Written request
Quote every line as given.

● ● ●

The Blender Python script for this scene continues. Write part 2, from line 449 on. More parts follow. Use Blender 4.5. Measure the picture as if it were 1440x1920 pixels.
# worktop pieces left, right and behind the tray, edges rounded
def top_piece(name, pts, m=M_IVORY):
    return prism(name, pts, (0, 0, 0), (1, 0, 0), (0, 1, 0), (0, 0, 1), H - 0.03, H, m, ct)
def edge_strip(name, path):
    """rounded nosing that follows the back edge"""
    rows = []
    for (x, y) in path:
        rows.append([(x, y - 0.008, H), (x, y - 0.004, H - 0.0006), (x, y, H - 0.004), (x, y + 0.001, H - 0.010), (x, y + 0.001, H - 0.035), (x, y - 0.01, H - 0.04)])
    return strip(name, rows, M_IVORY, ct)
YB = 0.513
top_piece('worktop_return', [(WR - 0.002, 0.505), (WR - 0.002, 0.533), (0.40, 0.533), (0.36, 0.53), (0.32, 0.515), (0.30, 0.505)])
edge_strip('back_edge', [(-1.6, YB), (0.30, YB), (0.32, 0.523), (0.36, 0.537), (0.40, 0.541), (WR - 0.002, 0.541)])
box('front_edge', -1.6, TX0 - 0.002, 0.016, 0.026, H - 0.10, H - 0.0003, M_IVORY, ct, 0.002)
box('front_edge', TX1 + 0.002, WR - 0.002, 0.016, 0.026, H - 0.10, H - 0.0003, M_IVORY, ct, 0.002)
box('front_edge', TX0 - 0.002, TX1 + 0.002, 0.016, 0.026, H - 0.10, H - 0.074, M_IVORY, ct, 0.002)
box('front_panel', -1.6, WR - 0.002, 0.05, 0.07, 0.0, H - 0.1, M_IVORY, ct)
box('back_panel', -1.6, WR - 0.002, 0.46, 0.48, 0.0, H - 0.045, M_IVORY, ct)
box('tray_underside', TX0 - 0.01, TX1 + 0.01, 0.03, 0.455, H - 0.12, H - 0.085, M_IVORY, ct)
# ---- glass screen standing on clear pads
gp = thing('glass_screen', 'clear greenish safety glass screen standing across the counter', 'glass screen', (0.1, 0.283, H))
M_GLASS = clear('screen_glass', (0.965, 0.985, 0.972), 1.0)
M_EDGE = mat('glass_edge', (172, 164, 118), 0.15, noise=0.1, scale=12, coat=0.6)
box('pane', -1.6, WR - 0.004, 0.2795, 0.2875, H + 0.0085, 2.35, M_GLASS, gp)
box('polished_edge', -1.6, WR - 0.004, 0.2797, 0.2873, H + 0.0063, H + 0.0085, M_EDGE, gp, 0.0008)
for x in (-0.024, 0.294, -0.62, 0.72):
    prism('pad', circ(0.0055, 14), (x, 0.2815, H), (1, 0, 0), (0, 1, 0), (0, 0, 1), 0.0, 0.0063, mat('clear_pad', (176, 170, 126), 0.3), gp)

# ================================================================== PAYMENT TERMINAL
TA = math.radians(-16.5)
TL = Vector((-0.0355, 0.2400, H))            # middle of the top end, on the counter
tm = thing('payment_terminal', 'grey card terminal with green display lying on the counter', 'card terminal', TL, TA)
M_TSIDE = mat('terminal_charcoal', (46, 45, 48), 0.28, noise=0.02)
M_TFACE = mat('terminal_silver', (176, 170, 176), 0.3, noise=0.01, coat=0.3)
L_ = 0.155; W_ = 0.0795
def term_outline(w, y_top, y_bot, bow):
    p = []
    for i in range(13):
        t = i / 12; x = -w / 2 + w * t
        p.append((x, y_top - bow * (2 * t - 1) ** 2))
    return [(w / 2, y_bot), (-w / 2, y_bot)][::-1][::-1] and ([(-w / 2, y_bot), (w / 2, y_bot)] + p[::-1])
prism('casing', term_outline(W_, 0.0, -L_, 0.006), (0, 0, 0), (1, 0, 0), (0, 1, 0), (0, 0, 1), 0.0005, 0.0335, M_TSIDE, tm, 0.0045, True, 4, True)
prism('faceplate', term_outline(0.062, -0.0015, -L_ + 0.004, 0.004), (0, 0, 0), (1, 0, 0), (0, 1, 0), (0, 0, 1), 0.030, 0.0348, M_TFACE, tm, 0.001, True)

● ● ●

Task answer
The Blender Python script for this scene continues. Write part 2, from line 449 on. More parts follow. Use Blender 4.5. Measure the picture as if it were 1440x1920 pixels.
# worktop pieces left, right and behind the tray, edges rounded
def top_piece(name, pts, m=M_IVORY):
    return prism(name, pts, (0, 0, 0), (1, 0, 0), (0, 1, 0), (0, 0, 1), H - 0.03, H, m, ct)
def edge_strip(name, path):
    """rounded nosing that follows the back edge"""
    rows = []
    for (x, y) in path:
        rows.append([(x, y - 0.008, H), (x, y - 0.004, H - 0.0006), (x, y, H - 0.004), (x, y + 0.001, H - 0.010), (x, y + 0.001, H - 0.035), (x, y - 0.01, H - 0.04)])
    return strip(name, rows, M_IVORY, ct)
YB = 0.513
top_piece('worktop_return', [(WR - 0.002, 0.505), (WR - 0.002, 0.533), (0.40, 0.533), (0.36, 0.53), (0.32, 0.515), (0.30, 0.505)])
edge_strip('back_edge', [(-1.6, YB), (0.30, YB), (0.32, 0.523), (0.36, 0.537), (0.40, 0.541), (WR - 0.002, 0.541)])
box('front_edge', -1.6, TX0 - 0.002, 0.016, 0.026, H - 0.10, H - 0.0003, M_IVORY, ct, 0.002)
box('front_edge', TX1 + 0.002, WR - 0.002, 0.016, 0.026, H - 0.10, H - 0.0003, M_IVORY, ct, 0.002)
box('front_edge', TX0 - 0.002, TX1 + 0.002, 0.016, 0.026, H - 0.10, H - 0.074, M_IVORY, ct, 0.002)
box('front_panel', -1.6, WR - 0.002, 0.05, 0.07, 0.0, H - 0.1, M_IVORY, ct)
box('back_panel', -1.6, WR - 0.002, 0.46, 0.48, 0.0, H - 0.045, M_IVORY, ct)
box('tray_underside', TX0 - 0.01, TX1 + 0.01, 0.03, 0.455, H - 0.12, H - 0.085, M_IVORY, ct)
# ---- glass screen standing on clear pads
gp = thing('glass_screen', 'clear greenish safety glass screen standing across the counter', 'glass screen', (0.1, 0.283, H))
M_GLASS = clear('screen_glass', (0.965, 0.985, 0.972), 1.0)
M_EDGE = mat('glass_edge', (172, 164, 118), 0.15, noise=0.1, scale=12, coat=0.6)
box('pane', -1.6, WR - 0.004, 0.2795, 0.2875, H + 0.0085, 2.35, M_GLASS, gp)
box('polished_edge', -1.6, WR - 0.004, 0.2797, 0.2873, H + 0.0063, H + 0.0085, M_EDGE, gp, 0.0008)
for x in (-0.024, 0.294, -0.62, 0.72):
    prism('pad', circ(0.0055, 14), (x, 0.2815, H), (1, 0, 0), (0, 1, 0), (0, 0, 1), 0.0, 0.0063, mat('clear_pad', (176, 170, 126), 0.3), gp)

# ================================================================== PAYMENT TERMINAL
TA = math.radians(-16.5)
TL = Vector((-0.0355, 0.2400, H))            # middle of the top end, on the counter
tm = thing('payment_terminal', 'grey card terminal with green display lying on the counter', 'card terminal', TL, TA)
M_TSIDE = mat('terminal_charcoal', (46, 45, 48), 0.28, noise=0.02)
M_TFACE = mat('terminal_silver', (176, 170, 176), 0.3, noise=0.01, coat=0.3)
L_ = 0.155; W_ = 0.0795
def term_outline(w, y_top, y_bot, bow):
    p = []
    for i in range(13):
        t = i / 12; x = -w / 2 + w * t
        p.append((x, y_top - bow * (2 * t - 1) ** 2))
    return [(w / 2, y_bot), (-w / 2, y_bot)][::-1][::-1] and ([(-w / 2, y_bot), (w / 2, y_bot)] + p[::-1])
prism('casing', term_outline(W_, 0.0, -L_, 0.006), (0, 0, 0), (1, 0, 0), (0, 1, 0), (0, 0, 1), 0.0005, 0.0335, M_TSIDE, tm, 0.0045, True, 4, True)
prism('faceplate', term_outline(0.062, -0.0015, -L_ + 0.004, 0.004), (0, 0, 0), (1, 0, 0), (0, 1, 0), (0, 0, 1), 0.030, 0.0348, M_TFACE, tm, 0.001, True)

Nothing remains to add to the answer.